Romanian Google , Yahoo, Microsoft, Paypal, Kaspersky hacked By Algerian Hacker MCA-CRB

Google Romania hacked

Here is another DNS poison attack.  we can call this month as 'Month of DNS posion attack'. The report says hackers compromised the RoTLD - The Romanian Top Level Domain Registry and poisoned the DNS Records.


An Algerian Hacker group called MCA-CRB allegedly hijacked the domain registrar and change the DNS record such that it points to defacement page.

The list of affected Top Level Domains:
  • google.ro
  • yahoo.ro
  • microsoft.ro
  • paypal.ro
  • kaspersky.ro
  • windows.ro
  • hotmail.ro

Hackers modified the DNS records such that it points to an IP address located in the Netherlands: 95.128.3.172 (server1.joomlapartner.nl) .

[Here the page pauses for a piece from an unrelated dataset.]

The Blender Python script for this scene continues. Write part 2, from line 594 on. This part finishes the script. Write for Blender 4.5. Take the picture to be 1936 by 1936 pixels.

The mirror of the defacement can be found here:
http://www.zone-h.org/archive/notifier=MCA-CRB

At the time of writing, the affected sites are back to online and working properly.

According to the Zone-H record, the hacker group MCA-DRB, has defaced 5,530 site websites so far, many of them appearing to cover government and public services sites from countries across Asia, Africa, Europe, Australia and the Americas.

Few days back, hackers break into the PKNIC site using SQL Injection vulnerability and changed the DNS records that results in hundreds of Top level pakistani domains hijack which includes Google , Microsoft, paypal and more domains.